Já Daniela Bento, representante do Conselho Pastoral de Pescadoras e Pescadores (CPP) e integrante da Articulação do Semiárido (ASA), afirma que sua trajetória junto aos movimentos populares esteja muito ligada às lutas no campo nas regiões semiáridas - onde os maiores desafios são a não concentração de águas e de terras -, e as lutas dos povos ribeirinhos trazem novas questões, como o direito à água além do usufruto, mas também como um direito de ir e vir, e a disputa pelo modelo de produção nessas comunidades cobiçadas por megaempreendimentos.

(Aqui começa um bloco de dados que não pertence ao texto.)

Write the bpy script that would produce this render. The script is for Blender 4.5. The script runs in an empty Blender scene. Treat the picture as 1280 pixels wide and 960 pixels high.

“Este é um espaço novo para mim, mas não é um espaço de estranhamento no sentido do que seja a defesa dos direitos das comunidades e dos territórios e, como eu tenho dito, todas as lutas estão ligadas aos Direitos Humanos”, aponta Daniela.

O intercâmbio com a região semiárida é uma potência no compartilhamento das tecnologias sociais, a exemplo da construção de cisternas para armazenar água das chuvas, já que embora façam parte do litoral, muitas comunidades costeiras não têm acesso à água potável. “São tecnologias sociais muito fáceis de serem compartilhadas, afinal, quintal e telhado toda casa tem”, brinca.

 

Programa Peac

O Programa de Educação Ambiental com Comunidades Costeiras (PEAC) incentiva o fortalecimento dos Territórios de vida dos Povos e Comunidades Tradicionais. A realização do PEAC é uma exigência do licenciamento ambiental federal, conduzido pelo Ibama.